- [WRITTEN TASK]
Restate, word for word, all of the material shown below.

---

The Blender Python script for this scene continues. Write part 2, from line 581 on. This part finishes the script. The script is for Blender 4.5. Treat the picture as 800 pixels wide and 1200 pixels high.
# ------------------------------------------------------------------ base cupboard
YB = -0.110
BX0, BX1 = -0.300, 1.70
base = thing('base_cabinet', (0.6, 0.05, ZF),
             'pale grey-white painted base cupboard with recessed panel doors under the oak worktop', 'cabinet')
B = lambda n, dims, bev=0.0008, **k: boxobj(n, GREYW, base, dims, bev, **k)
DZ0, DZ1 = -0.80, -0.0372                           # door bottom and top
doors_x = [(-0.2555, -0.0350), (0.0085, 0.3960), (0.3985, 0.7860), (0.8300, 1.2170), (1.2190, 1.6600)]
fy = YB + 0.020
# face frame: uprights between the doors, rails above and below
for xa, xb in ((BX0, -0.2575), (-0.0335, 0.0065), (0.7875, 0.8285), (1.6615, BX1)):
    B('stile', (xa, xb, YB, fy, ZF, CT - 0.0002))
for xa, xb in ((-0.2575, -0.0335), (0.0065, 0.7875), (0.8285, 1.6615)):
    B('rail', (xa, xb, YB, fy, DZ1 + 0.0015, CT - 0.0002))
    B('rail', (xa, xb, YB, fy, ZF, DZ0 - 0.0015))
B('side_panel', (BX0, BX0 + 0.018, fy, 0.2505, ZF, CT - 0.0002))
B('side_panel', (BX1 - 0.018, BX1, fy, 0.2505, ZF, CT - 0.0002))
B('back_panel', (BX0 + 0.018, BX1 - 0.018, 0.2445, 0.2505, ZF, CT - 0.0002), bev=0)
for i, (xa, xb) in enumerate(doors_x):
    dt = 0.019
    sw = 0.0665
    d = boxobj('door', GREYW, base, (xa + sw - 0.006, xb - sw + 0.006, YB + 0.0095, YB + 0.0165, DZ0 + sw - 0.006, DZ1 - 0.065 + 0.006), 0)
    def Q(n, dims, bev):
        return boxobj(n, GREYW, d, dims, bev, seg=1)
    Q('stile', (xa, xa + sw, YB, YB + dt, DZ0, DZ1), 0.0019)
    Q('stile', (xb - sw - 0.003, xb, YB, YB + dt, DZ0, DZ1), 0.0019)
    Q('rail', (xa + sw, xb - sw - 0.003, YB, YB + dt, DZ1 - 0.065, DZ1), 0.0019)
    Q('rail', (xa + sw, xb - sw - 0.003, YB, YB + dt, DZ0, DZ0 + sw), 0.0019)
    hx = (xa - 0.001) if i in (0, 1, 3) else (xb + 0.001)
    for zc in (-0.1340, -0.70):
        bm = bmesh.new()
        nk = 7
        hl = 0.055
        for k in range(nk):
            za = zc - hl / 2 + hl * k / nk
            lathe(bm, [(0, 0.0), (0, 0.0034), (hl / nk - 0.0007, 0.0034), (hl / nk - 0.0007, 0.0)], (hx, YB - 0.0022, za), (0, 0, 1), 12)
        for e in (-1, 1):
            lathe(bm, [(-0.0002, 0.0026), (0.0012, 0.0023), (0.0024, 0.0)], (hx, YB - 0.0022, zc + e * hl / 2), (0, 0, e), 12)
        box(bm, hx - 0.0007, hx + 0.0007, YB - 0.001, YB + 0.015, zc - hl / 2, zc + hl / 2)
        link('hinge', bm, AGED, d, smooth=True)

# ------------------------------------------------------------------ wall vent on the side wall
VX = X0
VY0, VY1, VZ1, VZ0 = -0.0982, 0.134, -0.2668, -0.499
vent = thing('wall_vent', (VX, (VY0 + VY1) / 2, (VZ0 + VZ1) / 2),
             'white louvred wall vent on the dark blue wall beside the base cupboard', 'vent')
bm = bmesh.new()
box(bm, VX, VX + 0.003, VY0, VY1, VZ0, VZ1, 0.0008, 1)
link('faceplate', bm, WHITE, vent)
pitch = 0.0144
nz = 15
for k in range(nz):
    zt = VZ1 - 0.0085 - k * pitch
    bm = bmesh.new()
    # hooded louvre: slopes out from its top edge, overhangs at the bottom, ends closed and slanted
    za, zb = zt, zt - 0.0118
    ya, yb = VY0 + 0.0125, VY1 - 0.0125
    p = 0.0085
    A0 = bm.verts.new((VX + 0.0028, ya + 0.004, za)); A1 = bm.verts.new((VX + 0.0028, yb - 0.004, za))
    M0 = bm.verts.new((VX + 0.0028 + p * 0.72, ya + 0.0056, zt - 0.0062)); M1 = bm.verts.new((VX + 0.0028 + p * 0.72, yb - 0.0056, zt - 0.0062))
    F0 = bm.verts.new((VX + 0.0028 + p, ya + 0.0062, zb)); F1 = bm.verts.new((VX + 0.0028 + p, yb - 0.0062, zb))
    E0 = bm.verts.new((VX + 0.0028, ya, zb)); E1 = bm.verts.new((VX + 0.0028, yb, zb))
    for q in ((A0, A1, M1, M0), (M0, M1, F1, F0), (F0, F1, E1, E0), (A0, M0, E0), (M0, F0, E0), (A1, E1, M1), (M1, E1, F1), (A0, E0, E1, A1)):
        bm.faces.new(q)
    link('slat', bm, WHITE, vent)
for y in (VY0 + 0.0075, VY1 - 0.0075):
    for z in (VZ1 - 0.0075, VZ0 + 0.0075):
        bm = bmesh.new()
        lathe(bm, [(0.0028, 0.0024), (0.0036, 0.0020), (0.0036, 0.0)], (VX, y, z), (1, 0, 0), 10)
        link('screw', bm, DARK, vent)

---

- [TASK RESULT]
The Blender Python script for this scene continues. Write part 2, from line 581 on. This part finishes the script. The script is for Blender 4.5. Treat the picture as 800 pixels wide and 1200 pixels high.
# ------------------------------------------------------------------ base cupboard
YB = -0.110
BX0, BX1 = -0.300, 1.70
base = thing('base_cabinet', (0.6, 0.05, ZF),
             'pale grey-white painted base cupboard with recessed panel doors under the oak worktop', 'cabinet')
B = lambda n, dims, bev=0.0008, **k: boxobj(n, GREYW, base, dims, bev, **k)
DZ0, DZ1 = -0.80, -0.0372                           # door bottom and top
doors_x = [(-0.2555, -0.0350), (0.0085, 0.3960), (0.3985, 0.7860), (0.8300, 1.2170), (1.2190, 1.6600)]
fy = YB + 0.020
# face frame: uprights between the doors, rails above and below
for xa, xb in ((BX0, -0.2575), (-0.0335, 0.0065), (0.7875, 0.8285), (1.6615, BX1)):
    B('stile', (xa, xb, YB, fy, ZF, CT - 0.0002))
for xa, xb in ((-0.2575, -0.0335), (0.0065, 0.7875), (0.8285, 1.6615)):
    B('rail', (xa, xb, YB, fy, DZ1 + 0.0015, CT - 0.0002))
    B('rail', (xa, xb, YB, fy, ZF, DZ0 - 0.0015))
B('side_panel', (BX0, BX0 + 0.018, fy, 0.2505, ZF, CT - 0.0002))
B('side_panel', (BX1 - 0.018, BX1, fy, 0.2505, ZF, CT - 0.0002))
B('back_panel', (BX0 + 0.018, BX1 - 0.018, 0.2445, 0.2505, ZF, CT - 0.0002), bev=0)
for i, (xa, xb) in enumerate(doors_x):
    dt = 0.019
    sw = 0.0665
    d = boxobj('door', GREYW, base, (xa + sw - 0.006, xb - sw + 0.006, YB + 0.0095, YB + 0.0165, DZ0 + sw - 0.006, DZ1 - 0.065 + 0.006), 0)
    def Q(n, dims, bev):
        return boxobj(n, GREYW, d, dims, bev, seg=1)
    Q('stile', (xa, xa + sw, YB, YB + dt, DZ0, DZ1), 0.0019)
    Q('stile', (xb - sw - 0.003, xb, YB, YB + dt, DZ0, DZ1), 0.0019)
    Q('rail', (xa + sw, xb - sw - 0.003, YB, YB + dt, DZ1 - 0.065, DZ1), 0.0019)
    Q('rail', (xa + sw, xb - sw - 0.003, YB, YB + dt, DZ0, DZ0 + sw), 0.0019)
    hx = (xa - 0.001) if i in (0, 1, 3) else (xb + 0.001)
    for zc in (-0.1340, -0.70):
        bm = bmesh.new()
        nk = 7
        hl = 0.055
        for k in range(nk):
            za = zc - hl / 2 + hl * k / nk
            lathe(bm, [(0, 0.0), (0, 0.0034), (hl / nk - 0.0007, 0.0034), (hl / nk - 0.0007, 0.0)], (hx, YB - 0.0022, za), (0, 0, 1), 12)
        for e in (-1, 1):
            lathe(bm, [(-0.0002, 0.0026), (0.0012, 0.0023), (0.0024, 0.0)], (hx, YB - 0.0022, zc + e * hl / 2), (0, 0, e), 12)
        box(bm, hx - 0.0007, hx + 0.0007, YB - 0.001, YB + 0.015, zc - hl / 2, zc + hl / 2)
        link('hinge', bm, AGED, d, smooth=True)

# ------------------------------------------------------------------ wall vent on the side wall
VX = X0
VY0, VY1, VZ1, VZ0 = -0.0982, 0.134, -0.2668, -0.499
vent = thing('wall_vent', (VX, (VY0 + VY1) / 2, (VZ0 + VZ1) / 2),
             'white louvred wall vent on the dark blue wall beside the base cupboard', 'vent')
bm = bmesh.new()
box(bm, VX, VX + 0.003, VY0, VY1, VZ0, VZ1, 0.0008, 1)
link('faceplate', bm, WHITE, vent)
pitch = 0.0144
nz = 15
for k in range(nz):
    zt = VZ1 - 0.0085 - k * pitch
    bm = bmesh.new()
    # hooded louvre: slopes out from its top edge, overhangs at the bottom, ends closed and slanted
    za, zb = zt, zt - 0.0118
    ya, yb = VY0 + 0.0125, VY1 - 0.0125
    p = 0.0085
    A0 = bm.verts.new((VX + 0.0028, ya + 0.004, za)); A1 = bm.verts.new((VX + 0.0028, yb - 0.004, za))
    M0 = bm.verts.new((VX + 0.0028 + p * 0.72, ya + 0.0056, zt - 0.0062)); M1 = bm.verts.new((VX + 0.0028 + p * 0.72, yb - 0.0056, zt - 0.0062))
    F0 = bm.verts.new((VX + 0.0028 + p, ya + 0.0062, zb)); F1 = bm.verts.new((VX + 0.0028 + p, yb - 0.0062, zb))
    E0 = bm.verts.new((VX + 0.0028, ya, zb)); E1 = bm.verts.new((VX + 0.0028, yb, zb))
    for q in ((A0, A1, M1, M0), (M0, M1, F1, F0), (F0, F1, E1, E0), (A0, M0, E0), (M0, F0, E0), (A1, E1, M1), (M1, E1, F1), (A0, E0, E1, A1)):
        bm.faces.new(q)
    link('slat', bm, WHITE, vent)
for y in (VY0 + 0.0075, VY1 - 0.0075):
    for z in (VZ1 - 0.0075, VZ0 + 0.0075):
        bm = bmesh.new()
        lathe(bm, [(0.0028, 0.0024), (0.0036, 0.0020), (0.0036, 0.0)], (VX, y, z), (1, 0, 0), 10)
        link('screw', bm, DARK, vent)